Âleme verir talkını kendi yutar salkımı
Türk Sanayicileri ve İşadamları Derneği'nin (TÜSİAD) yaptığı açıklamayı duydunuz mu? Seçim sonuçları belli olur olmaz şöyle demişler: "Beklentimiz yeni anayasayı geniş katılım ve uzlaşma ile tamamlamış, AB üyeliğine yakınlaşmış, ekonomik istikrarı güvence altına alarak istihdam kapasitesini artırmış ve işsizliği azaltmış bir Türkiye'dir."
TÜSİAD'ın beklentilerine elbette katılıyorum.
Türkiye'nin AB üyeliğine yaklaşmasını ya da issizliği azaltmasını kim istemez?
***
Benim takıldığım nokta, Yeni Anayasa hakkında söyledikleri "geniş katılım ve uzlaşma" ibaresi oldu. (Ne güzel lakırdılar bunlar; ah bir de gerçeğe uysa...) Bu sözler beni mart ayına götürdü.
TÜSİAD'ın desteklediği entelektüel bir ekip aylarca tartışmış... Böylece şekillenen önerileri de Prof. Ergun Özbudun ile Prof.
Turgut Tarhanlı yazılı hale getirmişti. "Yeni Anayasanın Beş Temel Boyutu" başlıklı sonuç metni, 22 Mart günü kamuoyuna tanıtılmıştı.
Toplantının başlarında, Prof. Özbudun, "Anayasa'ya değiştirilemez maddeler bölümü koymaya gerek yok" demiş...

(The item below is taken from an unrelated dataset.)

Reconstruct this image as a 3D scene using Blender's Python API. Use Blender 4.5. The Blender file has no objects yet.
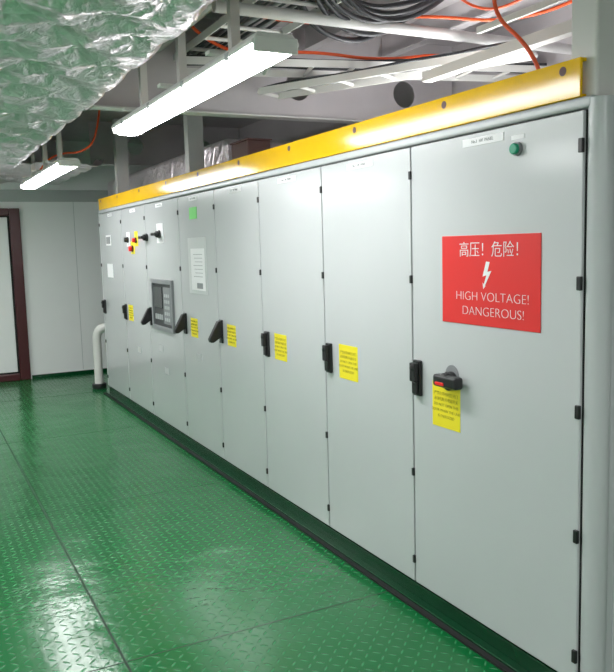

Der demez de salondan mırıltılar yükselmiş, birçok işadamının kaşları çatılmıştı.
Bu konudaki tartışmalar fazla uzun sürmeyince, ciddi bir sorunun çıkmadığını sanmıştık.
Ama birkaç gün sonra, Başkan Ümit Boyner bir açıklama yaparak, Anayasa önerisinin TÜSİAD'a ait olmadığını... Metnin tüm sorumluluğunun iki profesörde bulunduğunu söyleyiverdi. ("Ben yapmadım, o yaptı öğretmenim!")
***
Şaşırdık mı? Hayır! Dedikodular çoktan kulağımıza gelmişti: Koç Grubu başta olmak üzere, TÜSİAD'ın ağır topları olaya (bence "statüko adına") el koymuştu.
Dikkat buyurun: Çıkarları, yaşam tarzları, ideolojileri birbirine çok benzeyen bir grup işadamı ve yöneticiden bahsediyoruz.
Sayıları 600 civarında olan dernek üyeleri, bırakın Anayasanın kendisini, ilkeler konusunda dahi anlaşamamıştı.
Ama şimdi, sadece üç ay sonra... Sanki kendileri böyle bir nahoş tecrübe yaşamamışçasına...
TÜSİAD yönetimi kalkmış, "Yeni Anayasayı geniş katılım ve uzlaşma ile yapın" diyor siyasetçilere.
Başüstüne! AK Parti demokratik-sivil bir anayasa yaparak vesayet rejimini bitirmesin diye seçim sürecinde ittifak kuran CHP, MHP ve BDP, bir anda o hırçın pozisyonlarını terk ederek, cicili bicili bir anayasa yapacak...
TÜSİAD yönetimi, AKP'nin, "Şarkılar bir, türküler bir/ Hep beraber söyleriz biz/ Halaylar bir, horonlar bir/ Aynı sazın teliyiz biz..." diyen seçim şarkısını fazla ciddiye almış galiba!